Arunachal Pradesh lawmaker urges PM Narendra Modi to ban Chinese CCTV in India

Congress MLA from Arunachal Pradesh Ninong Ering has requested Prime Minister Narendra Modi to ban Chinese CCTV, used in the country, keeping in view the threat perception.
Arunachal Pradesh lawmaker urges PM Narendra Modi to ban Chinese CCTV in India

 OUR CORRESPONDENT

ITANAGAR: Congress MLA from Arunachal Pradesh Ninong Ering has requested Prime Minister Narendra Modi to ban Chinese CCTV, used in the country, keeping in view the threat perception.

The MLA from Pasighat West assembly constituency, in a letter to Modi on Sunday also suggested launching a public awareness campaign educating people against using Chinese CCTVs in their homes.

“The government can also consider the launch of a Swadeshi cloud-based server solution to safe keep the CCTV data wherever it is required. Given India’s prowess in the IT sector, we are well capable of dealing with this danger to our national security,” the lawmaker said in his letter.

Quoting a media article titled “The China Snooping Menace”, he said that the article revealed that Chinese made CCTVs currently in use across India can be used as eyes and ears for Beijing.

Also, the threat to India’s national security becomes graver since the existing laws and awareness are inadequate to deal with this threat, he pointed out quoting the article.

He added that Chinese hackers have regularly attacked Indian institutions, including a thwarted attempt to jeopardize the seven major electricity load dispatch centres (ELDCs) near the LAC to Ladakh.

“In connection with this, a US-based cyber security firm has revealed that Internet Protocol (IP) cameras, often used in CCTV networks and internet-operated Digital Video Recording (DVR) devices were compromised in the operation by the Chinese hackers,” he added.

An estimate by the centre showed that there were over 2 million CCTVs installed across India, with over 90 per cent of them made by companies that are partially owned by the Chinese government, he said adding, even more worrisome is the fact that more than half of these are installed in India’s government departments.
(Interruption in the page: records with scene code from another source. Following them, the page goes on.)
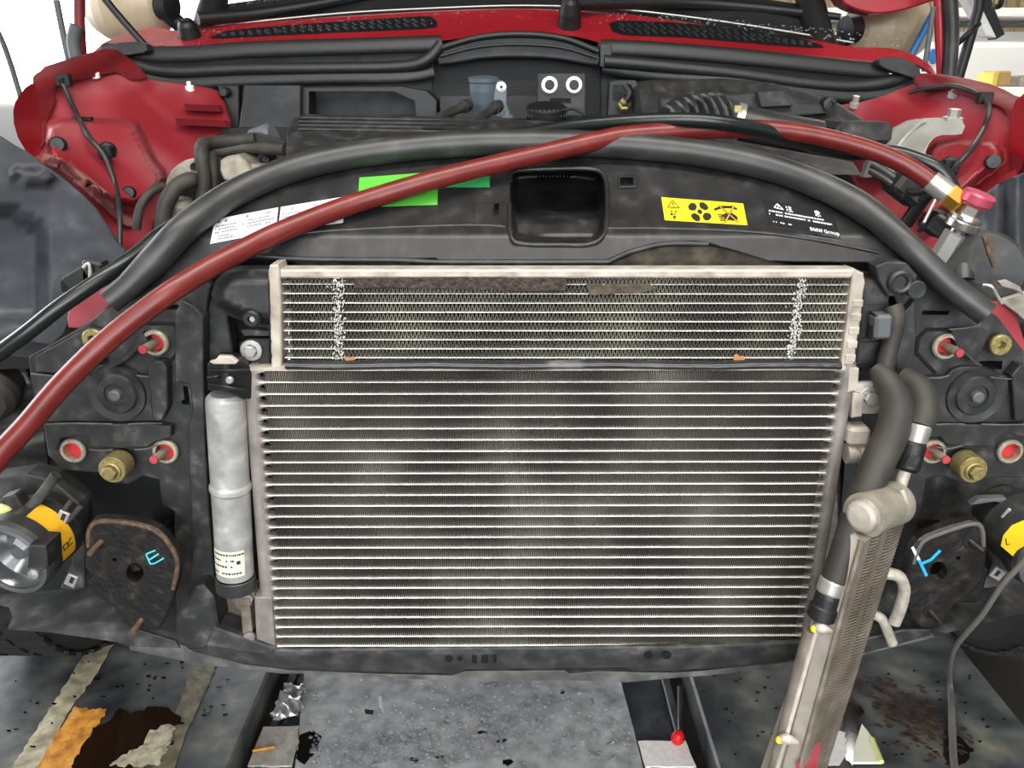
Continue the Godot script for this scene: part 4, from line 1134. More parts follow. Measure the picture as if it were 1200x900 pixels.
# ------------------------------------------------------------------ black front carrier
func front_end() -> void:
	var t := thing("front_carrier", "black plastic front end carrier framing the condenser with its lower crossmember", "carrier", P(630, 780, -0.02))
	var lh := [poly([168, 357, 209, 357, 211, 363, 168, 363]), poly([110, 418, 136, 417, 137, 427, 108, 428]), ring(87, 527, 12, 12, 22), ring(195, 528, 10, 11, 20), ring(183, 401, 10, 10, 20), poly([214, 452, 220, 453, 223, 475, 214, 474, 212, 470, 216, 468])]
	plate("side_panel", poly([35, 438, 33, 418, 62, 402, 104, 378, 122, 362, 150, 355, 200, 326, 232, 316, 246, 336, 240, 372, 240, 430, 243, 520, 248, 600, 256, 700, 262, 738, 232, 760, 208, 748, 204, 600, 190, 592, 186, 563, 168, 558, 150, 568, 130, 565, 118, 555, 72, 551, 56, 534, 50, 497, 40, 470]), -0.03, 0.035, M.plastic, t, "", lh, 0.0, 1.6)
	var step := func(a: Array, z: float, m: Material = M.plastic, holes: Array = []) -> void:
		plate("raised_pad", soft(poly(a), 1), z, 0.02, m, t, "", holes, 0.0, 1.4)
	step.call([36, 436, 60, 440, 104, 440, 112, 433, 122, 430, 140, 431, 152, 441, 186, 441, 188, 494, 104, 495, 90, 494, 52, 495, 42, 470], -0.023)
	step.call([52, 498, 84, 497, 100, 497, 132, 498, 168, 497, 200, 500, 200, 512, 178, 520, 172, 524, 154, 525, 104, 525, 104, 514, 88, 510, 70, 514, 66, 528, 55, 525], -0.018)
	step.call([205, 366, 205, 450, 212, 448, 222, 450, 226, 480, 220, 500, 222, 560, 226, 640, 222, 690, 210, 720, 212, 740, 236, 752, 256, 736, 246, 620, 240, 520, 238, 430, 238, 372, 228, 360, 214, 352], -0.018)
	step.call([172, 430, 180, 424, 190, 424, 195, 432, 196, 478, 190, 492, 184, 494, 178, 488, 176, 460], -0.014)
	step.call([42, 417, 62, 406, 104, 383, 122, 388, 104, 404, 84, 424, 70, 438, 42, 436], -0.02)
	step.call([136, 430, 150, 422, 160, 412, 172, 400, 166, 390, 156, 404, 142, 420, 126, 434], -0.02)
	var rh := [poly([1081, 364, 1113, 364, 1111, 369, 1080, 369]), poly([1148, 423, 1175, 423, 1174, 433, 1144, 433]), ring(1182, 528, 11, 12, 22), ring(1092, 528, 10, 11, 20), ring(1107, 405, 10, 10, 20), poly([1112, 386, 1131, 386, 1136, 412, 1128, 396])]
	plate("side_panel", poly([1042, 330, 1060, 318, 1092, 318, 1150, 358, 1170, 372, 1188, 396, 1202, 414, 1208, 560, 1160, 560, 1132, 568, 1106, 558, 1086, 562, 1080, 600, 1064, 650, 1072, 736, 1030, 752, 990, 758, 1000, 600, 1012, 460, 1034, 432, 1050, 420, 1056, 372]), -0.03, 0.035, M.plastic, t, "", rh, 0.0, 1.6)
	step.call([1082, 442, 1110, 441, 1116, 434, 1128, 430, 1150, 430, 1164, 440, 1200, 442, 1204, 494, 1170, 496, 1100, 496, 1080, 494], -0.023)
	step.call([1080, 498, 1120, 498, 1204, 498, 1206, 516, 1196, 512, 1182, 508, 1168, 514, 1164, 524, 1150, 524, 1110, 522, 1102, 512, 1080, 512], -0.018)
	step.call([1050, 376, 1064, 362, 1072, 352, 1074, 372, 1072, 420, 1062, 436, 1050, 434], -0.018)
	step.call([1186, 440, 1196, 428, 1206, 430, 1206, 492, 1190, 494], -0.014)
	step.call([1114, 386, 1150, 382, 1160, 390, 1152, 410, 1140, 424, 1126, 416, 1120, 402], -0.022)
	# octagonal recess grooves
	for g in [[172, 379, 203, 379, 212, 390, 213, 408, 190, 434], [1112, 386, 1086, 386, 1076, 396, 1074, 414, 1096, 437]]:
		var b := MB.new()
		var pts := []
		for i in range(0, g.size(), 2): pts.append(P(g[i], g[i + 1], -0.0295))
		b.tube(pts, 0.0022, 6, true, 1)
		obj("groove", b, M.void_black, t)
	# domed pads with a centre pin
	for q in [[138, 461], [1142, 463]]:
		var c := P(q[0], q[1], -0.023)
		var d := turned("domed_pad", c, Vector3.BACK, [[0.033, -0.004], [0.031, 0.0035], [0.028, 0.003], [0.023, 0.002], [0.021, 0.005], [0.013, 0.0055], [0.012, 0.003], [0.0, 0.003]], M.plastic, t, "", 36)
		turned("centre_pin", c, Vector3.BACK, [[0.0068, 0.002], [0.0066, 0.009], [0.0045, 0.0105], [0.0, 0.0105]], M.grey_plastic, d)
	# sleeves: rings, the red metal seen through them, studs
	for q in [[183, 401, 1], [195, 528, 1], [87, 527, 0], [1107, 405, 1], [1092, 528, 1], [1182, 528, 0]]:
		var c := P(q[0], q[1], -0.028)
		var k := 0.001 if q[2] == 1 else 0.0008
		var rg := turned("sleeve_ring", c, Vector3.BACK, [[0.0145, 0.0], [0.0145, 0.003 + k], [0.013, 0.0045 + k], [0.0105, 0.0045 + k], [0.0104, 0.0035], [0.0104, -0.006]], M.washer_metal, t, "pale metal sleeve ring")
		turned("red_metal_behind", c + Vector3(0, 0, -0.006), Vector3.BACK, [[0.0, 0.0], [0.013, 0.0]], M.red_inside, rg, "bright red metal seen through the ring", 20)
		if q[2] == 1:
			var sx := -1.0 if q[0] < 600 else 1.0
			var st := turned("stud", c + Vector3(sx * 0.001, -0.001, -0.02), Vector3(sx * 0.12, -0.02, 1), [[0.0, 0.0], [0.0045, 0.0], [0.0045, 0.04], [0.0036, 0.042], [0.0, 0.042]], M.washer_metal, rg, "", 14)
			st.set_meta("label", "pale stud with a red tip")
			# tip of the stud is painted
			turned("red_tip", c + Vector3(sx * 0.001, -0.001, -0.02) + Vector3(sx * 0.12, -0.02, 1).normalized() * 0.0395, Vector3(sx * 0.12, -0.02, 1), [[0.0047, 0.0], [0.0046, 0.003], [0.0, 0.0034]], M.tip_red, rg, "", 14)
	for q in [[140, 543], [1131, 543]]:
		var c := P(q[0], q[1], -0.018)
		var nt := turned("spacer_nut", c, Vector3.BACK, [[0.0155, -0.004], [0.0155, 0.017], [0.0145, 0.019], [0.0, 0.019]], M.gold_metal, t, "yellow passivated spacer nut")
		turned("hex_head", c + Vector3(0, 0, 0.019), Vector3.BACK, [[0.0105, 0.0], [0.0105, 0.003], [0.0085, 0.0035]], M.gold_metal, nt)
		turned("hex_head", c + Vector3(0, 0, 0.0215), Vector3.BACK, [[0.0084, 0.0], [0.0084, 0.006], [0.007, 0.0075], [0.0, 0.0075]], M.gold_metal, nt, "", 6, true)
	for q in [[109.5, 397], [1172, 404]]:
		turned("threaded_washer", P(q[0], q[1], -0.02), Vector3.BACK, [[0.0115, -0.002], [0.0115, 0.002], [0.0105, 0.003], [0.0048, 0.003], [0.0035, -0.004], [0.0, -0.004]], M.gold_metal, t, "yellow passivated threaded washer")
	# scuffed edges of the pads
	for e in [[36, 438, 70, 441, 104, 441], [54, 497, 90, 496, 132, 497], [150, 497, 170, 496, 190, 496], [104, 527, 120, 528, 132, 527], [158, 527, 172, 526, 184, 522], [160, 440, 172, 441, 182, 441], [1082, 443, 1100, 443, 1112, 440], [1160, 442, 1180, 444, 1204, 444], [1090, 498, 1110, 497, 1130, 497], [1150, 497, 1180, 498, 1204, 497], [1098, 524, 1112, 526, 1128, 522], [1112, 386, 1134, 384, 1150, 380], [1132, 414, 1142, 424, 1150, 428]]:
		hose("worn_edge", [e[0], e[1], -0.0165, e[2], e[3], -0.0165, e[4], e[5], -0.0165], 0.0009, M.lip_plastic, t, "", 6, true, 3)
	# lower crossmember
	var zz := func(u, v): return 0.004 - 0.0011 * maxf(0.0, v - 764.0)
	plate("crossmember", soft(poly([212, 738, 258, 742, 325, 762, 480, 760, 640, 759, 800, 758, 945, 752, 1010, 745, 1010, 760, 950, 772, 880, 780, 790, 787, 742, 787, 730, 783, 640, 784, 545, 785, 530, 790, 440, 788, 340, 784, 280, 778, 225, 764]), 1), zz, 0.05, M.dusty_plastic, t, "", [], 14.0, 1.6)
	plate("lip", soft(poly([150, 752, 155, 744, 212, 756, 280, 778, 340, 786, 440, 790, 530, 792, 545, 787, 662, 786, 668, 790, 700, 787, 790, 789, 830, 786, 950, 773, 1010, 762, 1092, 742, 1096, 747, 1012, 768, 940, 780, 830, 792, 790, 795, 735, 800, 668, 798, 540, 799, 480, 796, 400, 790, 330, 790, 230, 778, 152, 762]), 1), -0.03, 0.02, M.lip_plastic, t, "lighter grey lower lip", [], 20.0, 0.8)
	for q in [[526, 772, 5], [539, 772, 3.5], [760, 768, 5.5], [781, 768, 6]]:
		plate("drain_hole", ring(q[0], q[1], q[2], q[2] * 0.8, 14), func(u, v): return zz.call(u, v) + 0.0006, 0.0005, M.void_black, t, "", [], 0.0, 0.0)
	for q in [[556, 768, 6, 3], [568, 768, 8, 3], [580, 768, 4, 3]]:
		plate("clip_slot", PackedVector2Array([Vector2(q[0] - q[2] / 2.0, q[1]), Vector2(q[0] + q[2] / 2.0, q[1]), Vector2(q[0] + q[2] / 2.0, q[1] + 9), Vector2(q[0] - q[2] / 2.0, q[1] + 9)]), func(u, v): return zz.call(u, v) + 0.0006, 0.0005, M.void_black, t, "", [], 0.0, 0.0)
	plate("foot", soft(poly([229, 688, 238, 686, 250, 700, 256, 735, 252, 752, 240, 761, 222, 763, 207, 752, 205, 726]), 1), 0.006, 0.04, M.plastic, t, "", [], 0.0, 3.0)
	plate("lower_brace", soft(poly([250, 735, 300, 752, 322, 760, 318, 768, 290, 766, 240, 757]), 1), 0.008, 0.03, M.dusty_plastic, t, "", [], 0.0, 2.0)
	# dark backing behind the side panels; black sheets added to stand in for shade
	plate("dark_gap_backing", [60, 470, 250, 470, 262, 750, 130, 740, 20, 700, 10, 560], -0.13, 0.01, M.dark_plastic, t, "", [], 0.0, 0.0)
	plate("dark_gap_backing", [1060, 470, 1204, 520, 1210, 700, 1080, 740, 990, 750, 1000, 470], -0.13, 0.01, M.dusty_plastic, t, "", [], 0.0, 0.0)
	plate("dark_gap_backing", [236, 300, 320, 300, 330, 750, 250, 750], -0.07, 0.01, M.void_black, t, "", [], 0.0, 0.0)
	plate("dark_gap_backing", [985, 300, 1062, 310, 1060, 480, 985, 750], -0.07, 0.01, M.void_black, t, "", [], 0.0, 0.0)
	plate("inner_post", [243, 352, 262, 348, 274, 420, 270, 430, 244, 430], -0.04, 0.02, M.plastic, t, "", [], 0.0, 2.0)

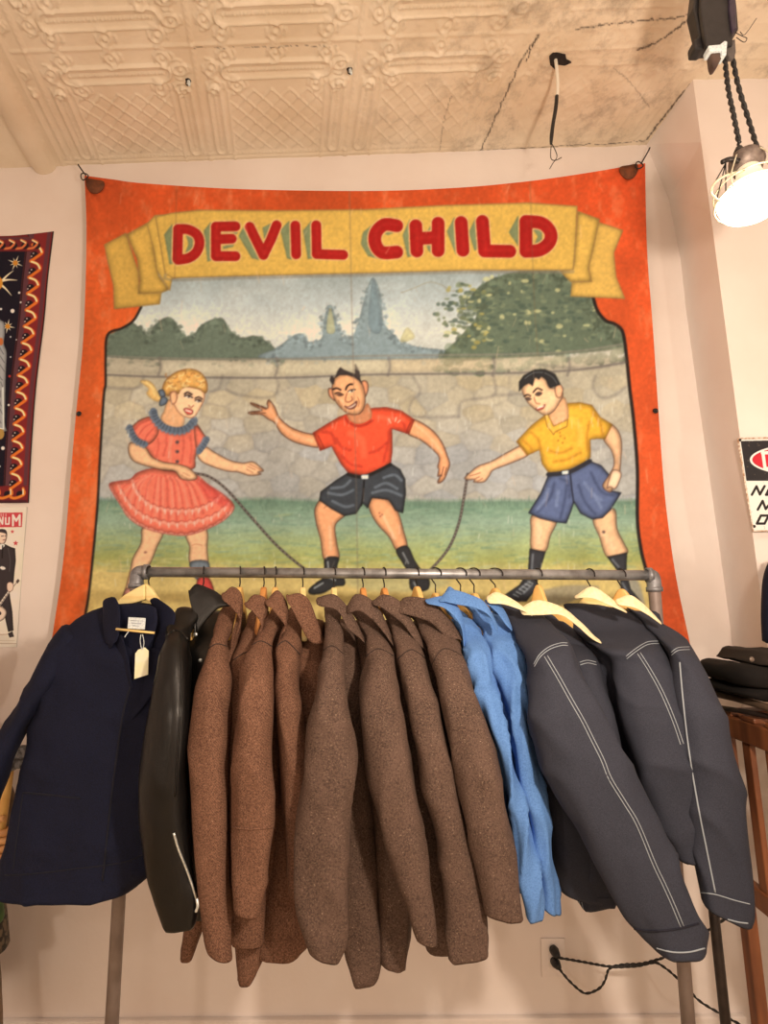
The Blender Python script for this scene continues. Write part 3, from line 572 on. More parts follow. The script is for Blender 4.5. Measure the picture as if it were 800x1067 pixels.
def build_banner():
    c, (X, Y, n1, n2) = paint_banner(); paint_rope(c); paint_girl(c); paint_devil(c); paint_boy(c)
    # rubbed canvas grain, pale scuffs and the sewn seams of the cloth strips
    gr = (c.noise(2.6, 2, 1, 21)-.5)[..., None]; c.a *= (1+.14*gr)*(.965+.07*c.noise(14,3,1.4,22)[...,None])
    g = random.Random(31)
    for k in range(230):
        y = g.choice((428,432,596,425,590,470,545)) + g.gauss(0,7); x = g.uniform(100,660); c.stroke([(x,y),(x+g.uniform(-1,1),y+g.uniform(2,9))], 1, (232,220,200), g.uniform(.15,.5), .8)
    for k in range(160):
        x, y = g.uniform(70,710), g.uniform(190,700); c.stroke([(x,y),(x+g.uniform(-4,4),y+g.uniform(3,14))], g.uniform(.6,1.5), (240,190,150), g.uniform(.1,.3), .8)
    c.stroke([(364,196),(366,300),(369,420),(372,560),(374,745)], 1.6, (120,96,76), .35, 1.2); c.stroke([(184,192),(182,290)], 1.4, (120,80,50), .3, 1.2); c.stroke([(552,186),(556,300),(560,370)], 1.4, (120,90,60), .3, 1.2)
    lum = c.a @ np.array((.3,.59,.11)); c.a[:] = c.a*.96+lum[...,None]*.04
    c.a[:] = np.clip(c.a, 6, 250)
    top = [(88,183),(118,187),(150,191),(250,197),(380,199),(470,196),(540,190),(600,182),(672,170)]
    right = [(672,170),(674,260),(680,340),(686,430),(693,520),(704,600),(719,672),(732,740)]
    left = [(88,183),(90,235),(89,300),(86,362),(79,433),(73,503),(66,583),(56,653),(42,740)]
    bot = [(42,740),(200,744),(400,746),(600,744),(732,740)]
    P, s, t = coons(top, bot, left, right, 640, 520)
    d = np.zeros(P.shape[:2])+WALL_Y-.046
    px, py = P[...,0], P[...,1]
    for cx, cy, sg in ((88,183,1),(672,170,-1)):                      # pleats fanning out from the two hung corners
        a = np.arctan2(py-cy, (px-cx)*sg); r = np.hypot(px-cx, py-cy)
        d += -.0045*np.sin(a*15+.6)*np.exp(-r/95)*np.clip(r/18,0,1)
    d += -.004*np.sin(px*.035+py*.006)*(.3+.7*t) -.003*np.sin(px*.08-py*.02+1)*t -.002*np.sin((px+py*.7)*.11)*np.exp(-((px-170)/90)**2)
    d += -.012*t*t
    root = thing('show_banner', 'large painted canvas show banner of three children skipping rope, hung behind the clothes rack', 'banner', at(380,199,WALL_Y-.03))
    painted_sheet('canvas', P, d, c, vcol_mat('painted_canvas', .8, .35, 500), root, gain=[(180,.88),(350,1.0),(550,1.10)])
    iron = M['iron']; rust = mat('old_leather_patch', (92,46,24), (120,58,28), .8, 60)
    for x, y, sx in ((97,192,1),(657,177,-1)):
        pts = [(x+dx*1.0*sx, y+dy) for dx, dy in ((-7,-6),(2,-5),(11,-3),(10,4),(4,9),(-3,8),(-7,2))]
        pl = plate_geo([at(a, b, WALL_Y-.054) for a, b in cat(pts, 3, True)], (0,.004,0)); fixn(mesh('corner_patch', *pl, rust, root))
        q = at(88 if sx > 0 else 666, 184 if sx > 0 else 172, WALL_Y-.060)
        ring = [q+Vector((.014*math.cos(a), .003*math.sin(2*a), .014*math.sin(a))) for a in np.linspace(0, 6.2832, 22)]
        tube('hanging_ring', ring, .0022, iron, root, 8)
    for x, y in ((82,431),(683,428)):
        q = at(x, y, WALL_Y-.060); V, Fc = lathe_geo([(.003,0),(.0085,0),(.0095,.0015),(.0085,.003),(.004,.003),(.0035,.0005)], q+Vector((0,.002,0)), (0,-1,0), 18); fixn(mesh('grommet', V, Fc, iron, root))
    q = at(671, 165, WALL_Y-.03); n_ = tube('wall_hook', [q+Vector((0,.04,0)), q+Vector((0,-.030,0)), q+Vector((.006,-.036,.012))], .0026, iron, None, 8, 4); tag(n_, 'small dark iron hook in the wall holding the top right corner of the banner', 'hook')
    q = at(88, 181, WALL_Y-.03); n_ = tube('wall_hook', [q+Vector((0,.04,0)), q+Vector((0,-.030,0)), q+Vector((-.004,-.036,.008))], .0026, iron, None, 8, 4); tag(n_, 'small dark iron hook in the wall holding the top left corner of the banner', 'hook')
# ------------------------------------------------------------------ materials used by the objects
M = {}
M['wall'] = mat('cream_plaster', (236,203,180), (226,190,166), .7, 3, 6, bump=.25, bscale=60, lo=.3, hi=.8)
M['iron'] = mat('dark_iron', (40,32,28), (58,46,40), .5, 90, metal=.6)
M['pipe'] = mat('galvanised_pipe', (126,112,102), (168,152,140), .42, 26, 6, metal=.65, bump=.1, stretch=(1,1,1))
M['fitting'] = mat('malleable_iron_fitting', (104,92,86), (140,126,118), .5, 50, 4, metal=.55, bump=.3)
M['post'] = mat('worn_steel_tube', (124,98,84), (142,114,98), .5, 18, 5, metal=.2)
M['wood_pale'] = mat('pale_beech', (240,196,126), (226,172,98), .45, 9, 5, stretch=(1,1,6))
M['wood_red'] = mat('orange_beech', (206,128,62), (178,100,46), .4, 20, 5)
M['wood_gold'] = mat('golden_beech', (226,168,92), (206,140,68), .42, 16, 5)
M['tweed'] = fabric('brown_tweed', (124,80,57), (64,36,24), (160,114,86), 700, .6, .12, fl=(.64,.86), flscale=400, bump=.3, fine=330)
M['herring'] = fabric('grey_brown_herringbone', (98,69,54), (38,24,16), (168,130,100), 900, .8, .25, fl=(.65,.84), flscale=400, bump=.3, fine=330)
M['leather'] = mat('black_leather', (6,5,4), (11,9,8), .36, 12, 3, bump=.2, bscale=160, spec=.4)
M['navy'] = fabric('navy_twill', (17,19,36), (8,9,20), None, 1500, .7, .2, rough=.85, bump=.25)
M['navy_dark'] = mat('navy_thread', (9,10,22), None, .9)
M['blue'] = fabric('blue_chambray', (94,121,158), (72,98,136), None, 1400, .3, .2, rough=.85, bump=.3, slub=12)
M['denim'] = fabric('raw_denim', (52,48,52), (38,35,39), None, 1600, .8, .15, rough=.85, bump=.15, slub=6, fine=500)
M['cord'] = mat('cream_corduroy', (230,194,144), (216,178,128), .9, 120, 2, bump=.4, bscale=300)
M['stitch'] = mat('white_thread', (140,132,126), None, .8)
M['black'] = mat('black_rubber', (24,20,18), (34,28,26), .5, 60)
M['chrome'] = mat('zip_metal', (226,214,200), (190,178,164), .3, 200, metal=.8)
M['white'] = mat('white_cloth_label', (222,210,200), (190,178,170), .8, 300)
M['tagpaper'] = mat('manila_tag', (240,222,170), (226,204,150), .7, 40)
M['stand'] = mat('mahogany_stain', (128,68,36), (84,40,20), .45, 8, 6, stretch=(3,3,.6), bump=.1)
M['blackcloth'] = fabric('black_cotton', (16,10,8), (9,6,5), None, 1200, .4, .2, bump=.2)
M['blacktin'] = mat('black_metal', (38,26,20), (54,38,30), .5, 30, metal=.3)
# ------------------------------------------------------------------ room shell
pL, pR = at(80,172,WALL_Y), at(673,151,WALL_Y)
CK = (pR.z-pL.z)/(pR.x-pL.x); CZ0 = pL.z - CK*pL.x
def ceil_z(x): return CZ0 + CK*x
def ceil_hit(px, py):
    d = ray(px, py); t = (CZ0 + CK*CAM.x - CAM.z)/(d.z - CK*d.x); return CAM + d*t
X_L, X_R, Y_F = -2.7, 2.3, -3.2
c0 = at(722,430,WALL_Y); c0 = Vector((pR.x, WALL_Y, 0)); c1 = ceil_hit(722,84)
def slab(name, x0,x1,y0,y1,z0,z1,m):
    return struct(box(name, ((x0+x1)/2,(y0+y1)/2,(z0+z1)/2), (x1-x0,y1-y0,z1-z0), m, None, 0))
ZT = 3.4
slab('wall_back', X_L-.1, c0.x+.40, WALL_Y, WALL_Y+.1, 0, ZT, M['wall'])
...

“The former minister of state for communications and IT, Sanjay Dhotre, in Lok Sabha has even called the problem of such CCTVs as vulnerabilities; that can transfer sensitive data to servers located abroad,” Ering, who was also a former union minister said in his letter.

He added that experts have also repeatedly pointed out that these CCTVs have weak technical architecture that can easily be compromised and used for offensive purposes. These CCTVs can effectively become eyes and ears for anti-India forces. Chinese CCTV systems made by Hikvision and Prama Hikvision have even found their way to India’s Southern Naval Command, located in Kochi.

It is noteworthy that many countries, including the United States, the United Kingdom, and Australia, have identified the dangers associated with using Chinese infrastructure in CCTV systems and have explicitly put public statements and banned their use in areas sensitive to their national security, he said and requested the Prime Minister to ban Chinese CCTV in the country.